Ayrıca, yurtdışında geçen çalışmalar sonucu o ülkenin sosyal güvenlik sisteminden hak kazanılan yaşlılık ya da malullük aylığının bir sonucu olan ve ikamete dayalı bulunmayan sosyal sigorta veya sosyal yardım niteliğindeki edimlerden yararlanmak, yurtdışından kazanılmış olan sosyal güvenlik hakkının en doğal sonucu olup, bu haktan feragat anlamı çıkacak şekilde bir “kesin dönüş” tanımı yapılması, sosyal güvenlik hakkından feragat edilemeyeceği olgusunun göz ardı edilmesi sonucunu da doğuracaktır.
Bu bağlamda, Somut olayda, davacıya ait 27.01.2014 tarihli TR-4 belgesinde en son (1.1.2014-16.1.2014) tarihleri arası Pflichtbeitragsezit (zorunlu prim süresi) çalışmasının mevcut olduğu, tahsis talebinin 2.12.2013 tarihi olmasına rağmen çalışmanın 16.1.2014 tarihine kadar devam ettiği, 3201 sayılı Kanunun 6. maddesi gereğince, borçlanılan süreler gözetilerek yaşlılık aylığı bağlanabilmesi için, yurtdışındaki çalışma veya çalışmaya dayalı yardım ilişkisinin sona ermesi gerekmekte olup; Mahkemece, yurtdışındaki çalışma veya çalışmaya dayalı yardım ilişkisinin sona erdiği 16.1.2014 tarihini takip eden ay başı olan 1.2.2014 tarihinden itibaren yaşlılık aylığı bağlanması gerekirken, yaşlılık aylığı talebinde bulunduğu 2.12.2013 tarihini takip eden ay başı olan 1.1.2014 tarihinden itibaren yaşlılık aylığına hükmedilmesi usul ve yasaya aykırı olup bozma nedenidir.
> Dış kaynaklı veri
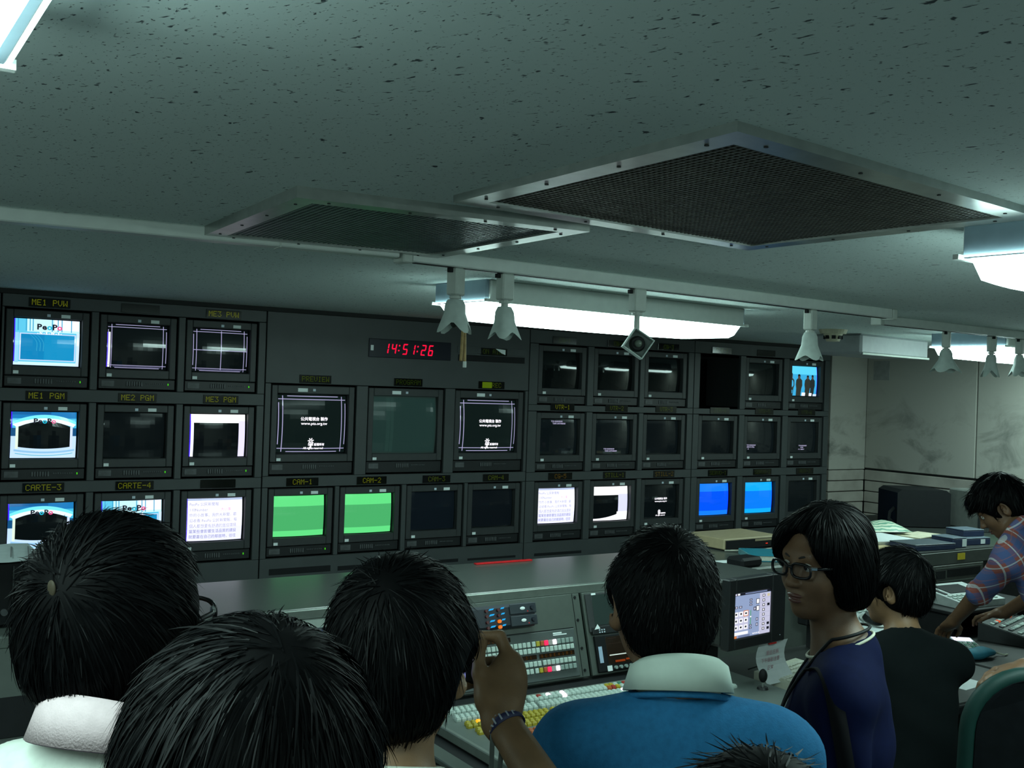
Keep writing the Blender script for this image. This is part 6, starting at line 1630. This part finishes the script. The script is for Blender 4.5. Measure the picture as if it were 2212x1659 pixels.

Ne var ki; bu aykırılıkların giderilmesi yeniden yargılamayı gerektirmediğinden, karar bozulmamalı, 6100 sayılı Hukuk Muhakemeleri Kanununun Geçici 3. maddesi delaletiyle, 1086 sayılı Hukuk Usulü Muhakemeleri Kanununun 438. maddesi uyarınca düzeltilerek onanmalıdır.
SONUÇ: Hüküm fıkrasının 2. bendinde yer alan “01.01.2014" tarihinin silinerek yerine "01.02.2014" tarihinin yazılarak,hükmün bu şekliyle DÜZELTİLEREK ONANMASINA, 6.4.2015 gününde oybirliğiyle karar verildi.